Guillermo del Toro (b. 1964) is one of the most inventive filmmakers of his generation. Beginning with Cronos (1993) and continuing through The Devil’s Backbone (2001), Hellboy (2004), Pan’s Labyrinth (2006), Pacific Rim (2013), Crimson Peak (2015), and the forthcoming The Shape of Water, among many other film, television, and book projects, del Toro has contributed to the reinvention of horror, fantasy and science fiction. Working with a team of craftsmen, artists, and actors—and referencing a wide range of cinematic, pop-culture, and art- historical sources—del Toro recreates the lucid dreams he experienced as a child in Guadalajara, Mexico. He now works globally out of a cherished home base he calls “Bleak House” in the suburbs of Los Angeles.
“To find beauty in the profane. To elevate the banal. To be moved by genre. These things are vital for my storytelling,” says Guillermo del Toro. “This exhibition presents a small fraction of the things that have moved me, inspired me, and consoled me as I transit through life. It’s a devotional sampling of the enormous love that is required to create, maintain, and love monsters in our lives.”

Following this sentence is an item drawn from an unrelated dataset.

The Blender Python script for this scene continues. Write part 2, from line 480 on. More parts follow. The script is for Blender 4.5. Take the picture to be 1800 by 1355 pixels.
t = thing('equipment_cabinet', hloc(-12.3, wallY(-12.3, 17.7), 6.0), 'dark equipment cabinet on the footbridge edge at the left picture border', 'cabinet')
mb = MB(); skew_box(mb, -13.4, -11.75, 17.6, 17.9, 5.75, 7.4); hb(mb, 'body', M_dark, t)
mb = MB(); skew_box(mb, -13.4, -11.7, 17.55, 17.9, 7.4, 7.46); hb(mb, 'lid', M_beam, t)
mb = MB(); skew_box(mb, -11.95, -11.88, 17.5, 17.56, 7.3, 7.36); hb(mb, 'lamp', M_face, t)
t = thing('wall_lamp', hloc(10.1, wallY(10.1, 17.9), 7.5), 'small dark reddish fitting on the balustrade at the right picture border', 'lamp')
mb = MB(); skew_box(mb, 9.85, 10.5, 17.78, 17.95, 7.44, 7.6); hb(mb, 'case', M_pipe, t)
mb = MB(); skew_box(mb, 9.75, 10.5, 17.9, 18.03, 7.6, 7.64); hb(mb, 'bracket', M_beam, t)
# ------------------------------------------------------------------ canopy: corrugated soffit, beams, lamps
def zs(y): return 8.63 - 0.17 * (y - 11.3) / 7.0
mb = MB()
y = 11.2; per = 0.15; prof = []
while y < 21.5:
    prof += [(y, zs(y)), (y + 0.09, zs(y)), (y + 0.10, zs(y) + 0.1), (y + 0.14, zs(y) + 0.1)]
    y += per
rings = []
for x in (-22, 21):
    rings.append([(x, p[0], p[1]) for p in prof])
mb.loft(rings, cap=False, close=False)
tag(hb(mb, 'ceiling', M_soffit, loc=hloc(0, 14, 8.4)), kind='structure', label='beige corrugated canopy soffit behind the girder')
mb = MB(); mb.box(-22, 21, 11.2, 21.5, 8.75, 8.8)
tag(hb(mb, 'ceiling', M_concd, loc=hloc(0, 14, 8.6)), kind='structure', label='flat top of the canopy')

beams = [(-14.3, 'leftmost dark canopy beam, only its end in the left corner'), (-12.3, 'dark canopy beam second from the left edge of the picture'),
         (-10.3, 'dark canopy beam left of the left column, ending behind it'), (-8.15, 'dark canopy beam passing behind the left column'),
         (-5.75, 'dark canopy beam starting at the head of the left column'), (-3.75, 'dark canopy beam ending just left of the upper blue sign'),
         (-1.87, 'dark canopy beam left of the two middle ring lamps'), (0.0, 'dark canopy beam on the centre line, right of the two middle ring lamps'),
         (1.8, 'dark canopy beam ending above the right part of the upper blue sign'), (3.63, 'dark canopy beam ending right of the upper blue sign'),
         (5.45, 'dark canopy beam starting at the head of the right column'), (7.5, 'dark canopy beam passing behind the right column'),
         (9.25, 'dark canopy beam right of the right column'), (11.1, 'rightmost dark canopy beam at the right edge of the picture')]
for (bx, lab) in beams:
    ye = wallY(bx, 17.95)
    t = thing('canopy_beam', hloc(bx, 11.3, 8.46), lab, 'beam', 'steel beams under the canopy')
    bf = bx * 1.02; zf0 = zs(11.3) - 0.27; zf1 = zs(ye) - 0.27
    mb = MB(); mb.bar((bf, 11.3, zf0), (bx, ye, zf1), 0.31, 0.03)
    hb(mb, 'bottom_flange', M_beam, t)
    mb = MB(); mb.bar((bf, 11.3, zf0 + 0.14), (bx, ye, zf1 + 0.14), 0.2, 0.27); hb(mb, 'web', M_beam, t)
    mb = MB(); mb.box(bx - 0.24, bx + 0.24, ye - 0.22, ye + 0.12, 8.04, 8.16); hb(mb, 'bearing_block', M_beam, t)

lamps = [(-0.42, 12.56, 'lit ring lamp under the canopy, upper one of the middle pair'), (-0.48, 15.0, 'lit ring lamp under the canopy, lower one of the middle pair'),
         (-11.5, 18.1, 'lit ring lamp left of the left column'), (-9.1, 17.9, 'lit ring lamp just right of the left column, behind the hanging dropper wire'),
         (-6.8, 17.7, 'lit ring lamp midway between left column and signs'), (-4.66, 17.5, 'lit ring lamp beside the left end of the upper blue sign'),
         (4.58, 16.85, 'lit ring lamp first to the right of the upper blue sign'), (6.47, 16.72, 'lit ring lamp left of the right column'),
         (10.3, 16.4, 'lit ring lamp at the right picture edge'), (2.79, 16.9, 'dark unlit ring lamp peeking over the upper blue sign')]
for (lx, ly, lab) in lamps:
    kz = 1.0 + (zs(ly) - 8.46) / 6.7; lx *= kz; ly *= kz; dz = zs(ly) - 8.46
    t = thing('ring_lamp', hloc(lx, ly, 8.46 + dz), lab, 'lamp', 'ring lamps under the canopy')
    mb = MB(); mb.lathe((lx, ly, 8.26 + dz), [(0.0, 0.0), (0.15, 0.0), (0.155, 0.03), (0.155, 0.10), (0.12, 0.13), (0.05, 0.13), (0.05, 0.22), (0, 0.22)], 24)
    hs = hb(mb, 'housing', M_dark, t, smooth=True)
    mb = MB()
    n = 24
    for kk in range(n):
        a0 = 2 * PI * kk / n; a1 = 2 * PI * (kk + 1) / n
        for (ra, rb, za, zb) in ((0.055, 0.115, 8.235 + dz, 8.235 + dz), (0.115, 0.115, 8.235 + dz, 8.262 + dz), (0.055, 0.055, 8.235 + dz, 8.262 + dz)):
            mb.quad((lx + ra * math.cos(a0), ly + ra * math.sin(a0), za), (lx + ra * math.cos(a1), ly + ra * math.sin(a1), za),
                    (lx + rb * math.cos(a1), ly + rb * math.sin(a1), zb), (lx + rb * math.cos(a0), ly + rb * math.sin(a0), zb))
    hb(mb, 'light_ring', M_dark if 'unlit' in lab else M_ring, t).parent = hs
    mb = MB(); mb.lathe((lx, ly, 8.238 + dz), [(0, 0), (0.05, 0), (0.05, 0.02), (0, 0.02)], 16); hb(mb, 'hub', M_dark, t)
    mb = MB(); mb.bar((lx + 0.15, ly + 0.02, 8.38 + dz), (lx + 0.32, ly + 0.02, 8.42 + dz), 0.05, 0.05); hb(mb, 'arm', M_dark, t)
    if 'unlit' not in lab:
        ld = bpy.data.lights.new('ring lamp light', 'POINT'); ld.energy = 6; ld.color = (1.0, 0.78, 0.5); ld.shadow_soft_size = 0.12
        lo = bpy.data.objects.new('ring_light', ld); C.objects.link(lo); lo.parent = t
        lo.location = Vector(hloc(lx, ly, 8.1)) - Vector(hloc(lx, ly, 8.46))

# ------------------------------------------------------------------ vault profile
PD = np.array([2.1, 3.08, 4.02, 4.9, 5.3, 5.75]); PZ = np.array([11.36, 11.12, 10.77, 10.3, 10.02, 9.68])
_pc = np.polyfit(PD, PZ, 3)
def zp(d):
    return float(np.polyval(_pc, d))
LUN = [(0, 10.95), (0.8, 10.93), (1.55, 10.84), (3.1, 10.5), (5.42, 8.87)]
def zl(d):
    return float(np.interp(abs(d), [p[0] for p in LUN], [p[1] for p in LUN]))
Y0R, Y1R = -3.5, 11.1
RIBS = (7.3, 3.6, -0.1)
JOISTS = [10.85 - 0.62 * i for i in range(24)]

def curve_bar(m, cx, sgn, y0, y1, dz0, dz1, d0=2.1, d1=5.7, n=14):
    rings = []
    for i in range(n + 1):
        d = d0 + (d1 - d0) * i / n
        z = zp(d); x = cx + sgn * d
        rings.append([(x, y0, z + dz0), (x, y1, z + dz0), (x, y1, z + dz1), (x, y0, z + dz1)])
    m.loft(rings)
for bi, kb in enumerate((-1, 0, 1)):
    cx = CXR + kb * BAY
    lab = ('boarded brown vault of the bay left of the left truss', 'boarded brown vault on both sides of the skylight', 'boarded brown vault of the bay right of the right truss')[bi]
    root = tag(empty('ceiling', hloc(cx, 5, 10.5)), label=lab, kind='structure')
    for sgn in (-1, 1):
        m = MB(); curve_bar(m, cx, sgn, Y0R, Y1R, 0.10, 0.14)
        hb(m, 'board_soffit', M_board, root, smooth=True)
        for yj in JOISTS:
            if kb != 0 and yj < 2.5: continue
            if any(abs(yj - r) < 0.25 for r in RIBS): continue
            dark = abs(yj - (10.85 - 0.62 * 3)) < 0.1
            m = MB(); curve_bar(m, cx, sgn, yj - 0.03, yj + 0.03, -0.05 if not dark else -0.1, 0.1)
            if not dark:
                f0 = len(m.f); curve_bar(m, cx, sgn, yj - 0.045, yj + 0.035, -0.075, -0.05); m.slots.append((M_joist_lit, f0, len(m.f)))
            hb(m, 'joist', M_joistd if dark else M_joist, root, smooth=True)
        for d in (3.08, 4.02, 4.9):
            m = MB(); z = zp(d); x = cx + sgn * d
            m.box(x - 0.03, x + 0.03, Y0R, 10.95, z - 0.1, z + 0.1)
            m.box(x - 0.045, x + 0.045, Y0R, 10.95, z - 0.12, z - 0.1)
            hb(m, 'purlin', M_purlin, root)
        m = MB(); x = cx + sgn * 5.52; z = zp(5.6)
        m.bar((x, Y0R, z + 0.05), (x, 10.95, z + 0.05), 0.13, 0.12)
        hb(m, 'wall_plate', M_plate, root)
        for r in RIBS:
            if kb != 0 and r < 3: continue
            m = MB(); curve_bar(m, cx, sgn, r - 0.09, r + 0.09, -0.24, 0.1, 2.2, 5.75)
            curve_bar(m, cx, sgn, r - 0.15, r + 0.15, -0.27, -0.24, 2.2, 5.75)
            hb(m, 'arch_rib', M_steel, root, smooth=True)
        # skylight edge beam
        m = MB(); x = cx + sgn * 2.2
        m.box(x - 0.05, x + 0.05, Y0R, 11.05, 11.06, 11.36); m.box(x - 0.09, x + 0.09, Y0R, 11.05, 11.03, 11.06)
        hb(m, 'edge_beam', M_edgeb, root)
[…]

The exhibition is organized into eight thematic sections, including:
Childhood and Innocence, exploring the central role children often play in del Toro’s films;
Victoriana, loosely referencing the Romantic, Victorian, and Edwardian ages and latter-day interpretation of the Victorian era;
Rain Room, a recreation of a favorite spot in del Toro’s personal residence (“Bleak House”) where he installed a false window with special effects to simulate a perpetual thunderstorm;
Magic, Alchemy, and the Occult, exploring the many puzzles, talismans, secret keys and quests for forbidden knowledge that appear in del Toro’s films;
Movies, Comics and Pop Culture, delving into the scope of his obsession with cinema, from B-movies and horror films to Alfred Hitchcock and Luis Buñuel;
Frankenstein and Horror, revealing del Toro’s lifelong love affair with the tale of Dr. Frankenstein and his monster;
Freaks and Monsters, considering del Toro’s fascination with monsters of all types, from those found in horror movies to those in nature, literature, myth and art;
Death and the Afterlife, which speaks to the disturbing confrontations with death that del Toro experienced growing up in Guadalajara, Mexico, in the late 1960s and ’70s.